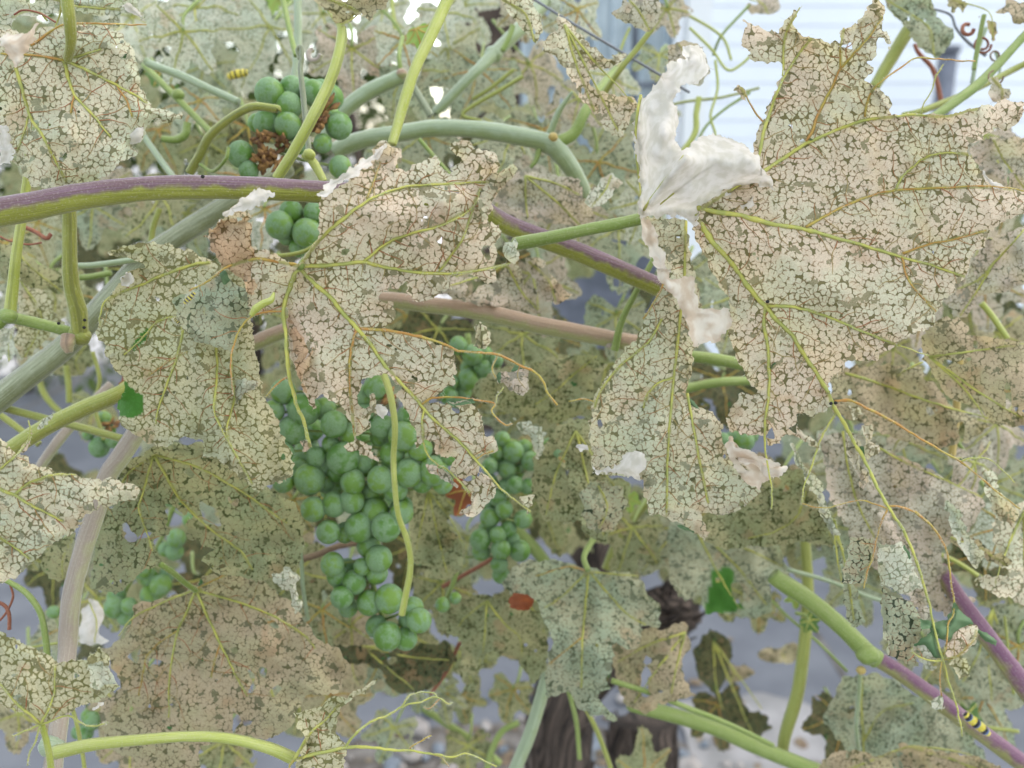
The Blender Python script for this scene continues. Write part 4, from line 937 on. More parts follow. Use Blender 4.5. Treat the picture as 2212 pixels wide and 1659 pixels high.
mid("grey-green leaf with a vivid green patch and dark holes above the pavement", T(9, [(-60,100),(60,60),(250,260),(640,240),(700,380),(760,420),(600,460),(590,560),(600,660),(500,710),(420,690),(280,680),(180,680),(150,560),(60,580),(-40,480)]), .6, 'grey', hole=.7, greens=[T(9, [(180,680),(200,520),(230,400),(320,380),(360,420),(350,550),(420,640),(280,690)])], holes=[T(9, [(240,450),(270,440),(275,480),(245,490)]), T(9, [(340,480),(400,480),(430,600),(370,620),(345,560)])])
mid("curled tan leaf scrap floating over the pavement, right of the green patch", T(9, [(500,930),(560,890),(640,900),(700,870),(770,870),(780,960),(700,1000),(600,990),(540,970)]), .8, 'tan')
mid("brownish cupped leaf over the pavement below the green-patched leaf", T(9, [(150,1050),(300,1000),(420,1000),(490,1040),(440,1100),(340,1120),(220,1090)]), .8, 'tan')
mid("dark jagged grey leaf over the pale pavement, left of the vertical stem", T(9, [(100,900),(200,780),(290,800),(340,900),(320,1060),(280,1150),(380,1200),(440,1300),(560,1320),(600,1400),(500,1500),(380,1440),(290,1320),(220,1180),(140,1060)]), .75, 'dusk')
mid("olive leaf hanging behind the lowest grapes, centre bottom", T(8, [(-60,900),(100,860),(300,930),(540,870),(700,860),(740,980),(660,1100),(500,1180),(330,1200),(300,1080),(200,1000),(0,1010)]), .57, 'dusk')
mid("yellow-green crinkled leaf behind the right side of the grape bunch", T(5, [(470,1500),(560,1450),(640,1520),(700,1600),(700,1750),(800,1850),(790,2000),(700,2080),(560,2050),(480,1950),(450,1800),(430,1650)]), .53, 'olive', hole=.7)
mid("olive broad leaf with long yellow midrib right of the grapes, middle", T(5, [(840,880),(900,790),(1000,740),(1100,720),(1250,700),(1400,660),(1600,640),(1700,700),(1620,800),(1620,950),(1500,1040),(1350,1080),(1200,1020),(1050,1000),(920,960)]), .52, 'olive', veins=[T(5, [(1640,650,4),(1500,760),(1380,870),(1250,960,2)])], jn=T(5, [(1640,650)])[0], hole=.66)
mid("tan leaf beside the left edge of the drooping cream leaf, mid height", T(5, [(1240,1560),(1220,1300),(1320,1200),(1400,1080),(1500,1050),(1600,1050),(1610,1200),(1610,1400),(1830,1440),(1840,1600),(1780,1700),(1700,1850),(1600,1800),(1500,1700),(1300,1700)]), .5, 'olive', hole=.68)
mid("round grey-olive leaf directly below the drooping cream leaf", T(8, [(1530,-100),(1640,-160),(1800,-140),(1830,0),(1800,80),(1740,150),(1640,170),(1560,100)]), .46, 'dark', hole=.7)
mid("brown-pink leaf fragment under the purple cane, centre", T(5, [(720,150),(900,170),(1000,160),(1090,40),(1160,100),(1180,220),(1270,240),(1280,380),(1100,370),(900,330),(700,270),(560,250)]), .46, 'mauve', hole=.72)
mid("pinkish leaf behind the folded edge of the centre leaf", T(2, [(980,1160),(1150,1080),(1250,1090),(1400,1120),(1530,1140),(1560,1250),(1640,1380),(1600,1500),(1450,1430),(1200,1400),(1060,1300),(960,1260)]), .5, 'mauve', hole=.74)
mid("small leaf scrap below the purple cane with a dark hole", T(5, [(1190,30),(1300,40),(1330,120),(1400,200),(1480,260),(1390,330),(1290,300),(1270,200),(1200,130)]), .47, 'mauve')
mid("pale teal tattered leaf in front of the sage cane, right of centre top", T(2, [(1560,1290),(1620,1180),(1700,1110),(1740,1100),(1800,1160),(1740,1230),(1680,1290),(1600,1320)]), .44, 'pale', grid=5, amp=(6, 2, .6))
mid("white blank scrap of leaf behind the thick cane at lower left", T(7, [(490,860),(520,700),(560,580),(640,600),(660,700),(620,800),(680,850),(600,880)]), .5, felt, hole=2)
mid("pale olive leaf behind the pink-grey cane at the left, lower third", T(7, [(270,300),(400,200),(480,160),(460,300),(470,430),(400,470),(300,430),(260,400)]), .46, 'olive', hole=.6)
mid("mottled olive leaf behind the vertical petioles at the left edge", T(4, [(110,130),(180,200),(330,290),(350,400),(420,430),(330,500),(280,560),(150,680),(100,600)]), .47, 'gold', hole=.72)
mid("pale grey leaf seen behind the left vertical petiole, upper part", T(4, [(-30,-40),(80,-60),(250,60),(420,140),(420,260),(250,230),(100,150),(-30,100)]), .48, 'olive')
mid("pale grey-green leaf under the node at the left edge", T(4, [(-30,480),(90,460),(110,620),(60,700),(-30,660)]), .5, 'pale')
mid("pale leaf patch behind the thick grey cane at the left, mid height", T(4, [(280,740),(420,620),(560,560),(600,700),(520,780),(400,780)]), .62, 'olive')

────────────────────

To be done.
Give an exact copy of the material, leaving out every picture.

Exercise result.
The Blender Python script for this scene continues. Write part 4, from line 937 on. More parts follow. Use Blender 4.5. Treat the picture as 2212 pixels wide and 1659 pixels high.
mid("grey-green leaf with a vivid green patch and dark holes above the pavement", T(9, [(-60,100),(60,60),(250,260),(640,240),(700,380),(760,420),(600,460),(590,560),(600,660),(500,710),(420,690),(280,680),(180,680),(150,560),(60,580),(-40,480)]), .6, 'grey', hole=.7, greens=[T(9, [(180,680),(200,520),(230,400),(320,380),(360,420),(350,550),(420,640),(280,690)])], holes=[T(9, [(240,450),(270,440),(275,480),(245,490)]), T(9, [(340,480),(400,480),(430,600),(370,620),(345,560)])])
mid("curled tan leaf scrap floating over the pavement, right of the green patch", T(9, [(500,930),(560,890),(640,900),(700,870),(770,870),(780,960),(700,1000),(600,990),(540,970)]), .8, 'tan')
mid("brownish cupped leaf over the pavement below the green-patched leaf", T(9, [(150,1050),(300,1000),(420,1000),(490,1040),(440,1100),(340,1120),(220,1090)]), .8, 'tan')
mid("dark jagged grey leaf over the pale pavement, left of the vertical stem", T(9, [(100,900),(200,780),(290,800),(340,900),(320,1060),(280,1150),(380,1200),(440,1300),(560,1320),(600,1400),(500,1500),(380,1440),(290,1320),(220,1180),(140,1060)]), .75, 'dusk')
mid("olive leaf hanging behind the lowest grapes, centre bottom", T(8, [(-60,900),(100,860),(300,930),(540,870),(700,860),(740,980),(660,1100),(500,1180),(330,1200),(300,1080),(200,1000),(0,1010)]), .57, 'dusk')
mid("yellow-green crinkled leaf behind the right side of the grape bunch", T(5, [(470,1500),(560,1450),(640,1520),(700,1600),(700,1750),(800,1850),(790,2000),(700,2080),(560,2050),(480,1950),(450,1800),(430,1650)]), .53, 'olive', hole=.7)
mid("olive broad leaf with long yellow midrib right of the grapes, middle", T(5, [(840,880),(900,790),(1000,740),(1100,720),(1250,700),(1400,660),(1600,640),(1700,700),(1620,800),(1620,950),(1500,1040),(1350,1080),(1200,1020),(1050,1000),(920,960)]), .52, 'olive', veins=[T(5, [(1640,650,4),(1500,760),(1380,870),(1250,960,2)])], jn=T(5, [(1640,650)])[0], hole=.66)
mid("tan leaf beside the left edge of the drooping cream leaf, mid height", T(5, [(1240,1560),(1220,1300),(1320,1200),(1400,1080),(1500,1050),(1600,1050),(1610,1200),(1610,1400),(1830,1440),(1840,1600),(1780,1700),(1700,1850),(1600,1800),(1500,1700),(1300,1700)]), .5, 'olive', hole=.68)
mid("round grey-olive leaf directly below the drooping cream leaf", T(8, [(1530,-100),(1640,-160),(1800,-140),(1830,0),(1800,80),(1740,150),(1640,170),(1560,100)]), .46, 'dark', hole=.7)
mid("brown-pink leaf fragment under the purple cane, centre", T(5, [(720,150),(900,170),(1000,160),(1090,40),(1160,100),(1180,220),(1270,240),(1280,380),(1100,370),(900,330),(700,270),(560,250)]), .46, 'mauve', hole=.72)
mid("pinkish leaf behind the folded edge of the centre leaf", T(2, [(980,1160),(1150,1080),(1250,1090),(1400,1120),(1530,1140),(1560,1250),(1640,1380),(1600,1500),(1450,1430),(1200,1400),(1060,1300),(960,1260)]), .5, 'mauve', hole=.74)
mid("small leaf scrap below the purple cane with a dark hole", T(5, [(1190,30),(1300,40),(1330,120),(1400,200),(1480,260),(1390,330),(1290,300),(1270,200),(1200,130)]), .47, 'mauve')
mid("pale teal tattered leaf in front of the sage cane, right of centre top", T(2, [(1560,1290),(1620,1180),(1700,1110),(1740,1100),(1800,1160),(1740,1230),(1680,1290),(1600,1320)]), .44, 'pale', grid=5, amp=(6, 2, .6))
mid("white blank scrap of leaf behind the thick cane at lower left", T(7, [(490,860),(520,700),(560,580),(640,600),(660,700),(620,800),(680,850),(600,880)]), .5, felt, hole=2)
mid("pale olive leaf behind the pink-grey cane at the left, lower third", T(7, [(270,300),(400,200),(480,160),(460,300),(470,430),(400,470),(300,430),(260,400)]), .46, 'olive', hole=.6)
mid("mottled olive leaf behind the vertical petioles at the left edge", T(4, [(110,130),(180,200),(330,290),(350,400),(420,430),(330,500),(280,560),(150,680),(100,600)]), .47, 'gold', hole=.72)
mid("pale grey leaf seen behind the left vertical petiole, upper part", T(4, [(-30,-40),(80,-60),(250,60),(420,140),(420,260),(250,230),(100,150),(-30,100)]), .48, 'olive')
mid("pale grey-green leaf under the node at the left edge", T(4, [(-30,480),(90,460),(110,620),(60,700),(-30,660)]), .5, 'pale')
mid("pale leaf patch behind the thick grey cane at the left, mid height", T(4, [(280,740),(420,620),(560,560),(600,700),(520,780),(400,780)]), .62, 'olive')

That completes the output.